Despite a historic resistance to change - and technology - Lhospital said he has noticed a shift, with more practitioners trying to understand at least the basics. "When lawyers are asked, 'What do you wish you knew more about?' most of them are going to say technology," he said.

Applying technical knowledge to a case can be trickier. When an attorney realizes a matter involves ESI, begin by taking the time to learn about a client's data. Lawyers "need to understand where the information is and how [the client] uses it," Redgrave explained.

"Ask questions like 'Are the clients emailing?' 'Where do they store their data?'" McCarroll suggested. By gathering the answers, a lawyer will understand the scope of the data involved in the case and where it is located, which will help guide the process of collection later on.

Also important early on: dive right in by addressing ESI with the court and opposing counsel. "Put a discovery plan in place at the start of the case," McCarroll stressed. "It will save time, money and frustration throughout the engagement." During this time, lawyers should advise the client on the range of options available for preservation, collection and production, keeping in mind the value of the case as well as the amount of data involved. "You can't save everything," Redgrave said.

A plan can also help avoid a "scorched Earth" mentality. An attorney who blindly starts collecting ESI without narrowing the focus could end up with an overwhelming amount of evidence, greatly increasing costs. Or neglecting to advise a client to place a litigation hold could result in the inadvertent destruction of ESI, leading to gaps in production and potential court sanctions for spoliation.

For example, identify the relevant custodians (not every employee will have necessary data) and establish limits on time periods or source (a home computer may not have ESI relevant to an employment dispute). Planning ahead can also avoid pitfalls down the road with regard to format. Without an understanding in place, lawyers could receive discovery results in a format they are unable to search or need specialized software to search.

Lhospital noted that ESI should be included in an attorney's standard discovery requests as well, such as an interrogatory asking the opposing party to save their Facebook profile.

For purposes of collection, consider seeking assistance, McCarroll said. "Whether the law firm has in-house personnel, or a third party vendor, or the client's IT department, the collection of electronic evidence can require a unique skill set," she said. Don't ask the client to forward all of his e-mails or print all the documents off a USB drive and consider the job done.

The data-gathering phase also is complicated by the "Bring Your Own Device" model developing in many businesses. Company policy may be that the company owns devices it provides, but employees often are plugged into multiple personal devices for both work and play.

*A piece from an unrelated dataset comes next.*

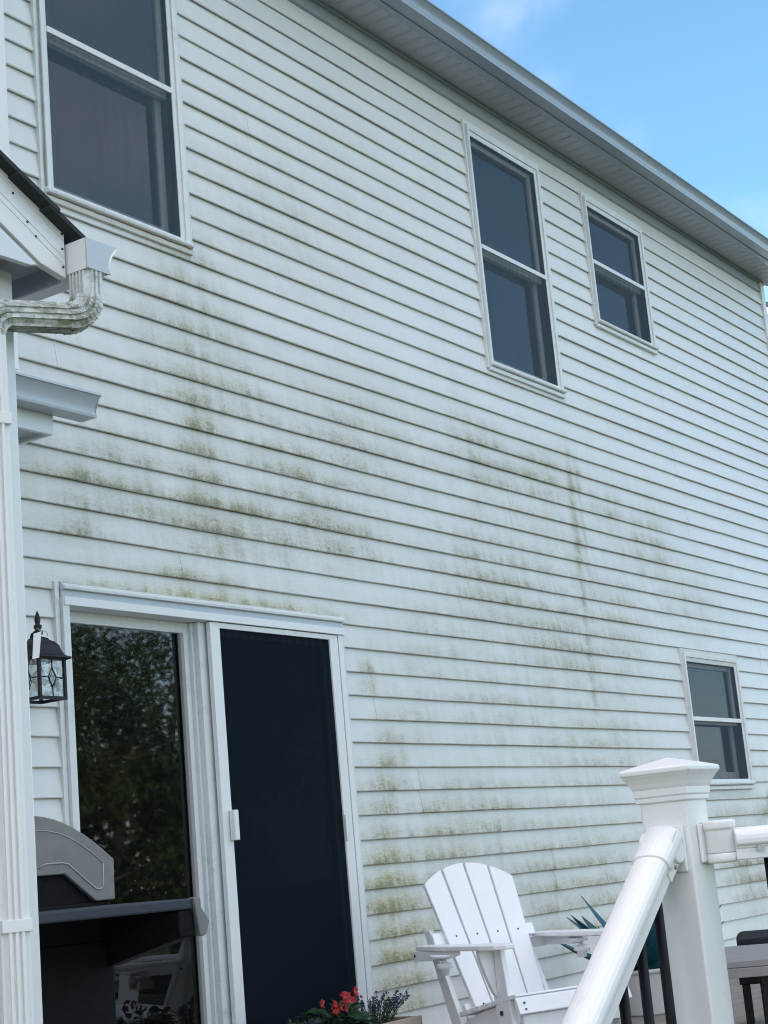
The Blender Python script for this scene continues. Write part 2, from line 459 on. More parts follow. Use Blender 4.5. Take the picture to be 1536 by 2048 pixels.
def clear_mat():
    t = NT('seeded_lantern_glass')
    tr = t.node('ShaderNodeBsdfTransparent'); tr.inputs[0].default_value = (0.86, 0.89, 0.88, 1)
    gl = t.node('ShaderNodeBsdfGlossy'); gl.inputs['Roughness'].default_value = 0.12
    nm = t.bump(t.noise(t.obj(), 45, 3.0), 0.6, 0.01); t.l.new(nm, gl.inputs['Normal'])
    mx = t.node('ShaderNodeMixShader')
    t.l.new(t.ramp(t.noise(t.obj(), 40, 3.0), 0.4, 0.65, 0.10, 0.45), mx.inputs[0])
    t.l.new(tr.outputs[0], mx.inputs[1]); t.l.new(gl.outputs[0], mx.inputs[2])
    return t.done(mx.outputs[0])
M_CLEAR = clear_mat()
def screen_mat(name, col, cover, ripple=0.05):
    t = NT(name)
    tr = t.node('ShaderNodeBsdfTransparent')
    df = t.node('ShaderNodeBsdfDiffuse'); df.inputs[0].default_value = (*col, 1)
    mx = t.node('ShaderNodeMixShader')
    p = t.obj()
    n = t.noise(p, 2.5, 4.0)
    w = t.node('ShaderNodeTexWave'); w.bands_direction = 'X'
    w.inputs['Scale'].default_value = 5.0; w.inputs['Distortion'].default_value = 16.0
    w.inputs['Detail'].default_value = 1.5; w.inputs['Detail Scale'].default_value = 0.45
    t.l.new(t.scale(p, (1.0, 1.0, 0.55)), w.inputs['Vector'])
    cv = t.math('ADD', t.ramp(n, 0.3, 0.7, cover-ripple*.6, cover+ripple*.6), t.math('MULTIPLY', t.math('SUBTRACT', w.outputs['Fac'], 0.5), ripple*1.6))
    t.l.new(cv, mx.inputs[0])
    t.l.new(tr.outputs[0], mx.inputs[1]); t.l.new(df.outputs[0], mx.inputs[2])
    return t.done(mx.outputs[0])
M_SCREEN = screen_mat('insect_screen_grey', (0.088, 0.118, 0.150), 0.53, 0.045)
M_DSCREEN = screen_mat('insect_screen_black', (0.010, 0.015, 0.021), 0.90, 0.02)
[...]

"You have a duty to preserve even if data isn't under your control," said Nicole Donnelly, a consultant with FTI Computer Forensics Group. Donnelly and colleague Casey Hiser talked about new frontiers of data collection with a Women in e-Discovery group in Richmond on Aug. 12.

With the trend toward BYOD, people doing discovery are running into more kinds of encryption. Lawyers are looking to tools like Cellebrite, which specializes in extraction, decoding, analysis and reporting of data stored on mobile devices, for expanded access.

E-discovery is different from traditional discovery because of the lack of clear standards for collection, Hiser said. "How do you review a Twitter feed? How about a Google video?" How do you know how to present the results of that review to a court?

Hiser offered some "best practices" to lawyers and their staffs: Include social media, identified by specific type of data and device, in your preservation letters to clients. Advise them to save all information as quickly as possible and not to post about any ongoing lawsuits. Take multiple screenshots of critical content showing various metadata and account names.

The ethics of technical proficiency

For those lawyers who need some healthy fear of consequences to speed up their learning curve, remember that lawyers are held as responsible as clients for e-discovery errors, Redgrave noted. "You can't shrug your shoulders by signing discovery responses and requests, the court will hold you to a level of accountability," he said.

E-discovery knowledge - or the lack thereof - could also play out in the ethics realm.

Two years ago, the American Bar Association updated the Model Rules of Professional Responsibility to recognize that lawyers need to keep pace with relevant technology as a component of their duty of competency. State bars have followed suit, with California recently issuing a proposed opinion addressing an attorney's ethical duties in the handling of discovery of electronically stored information.

The California opinion gave lawyers three options when faced with a lack of e-discovery expertise: acquire "sufficient learning and skill before performance is required"; associate with or consult more knowledgeable attorneys or tech experts; or decline the client representation.

"The takeaway I had from the opinion is similar to the premise of the ABA Rules and our governing rules in Virginia, which is that attorneys have an obligation to either educate themselves or associate with someone who is educated," McCarroll said, similar to other areas of law, like patent or employment.

"The trend is that lawyers are now expected to be up to date on technology as part of being up to date in the law," Lhospital agreed.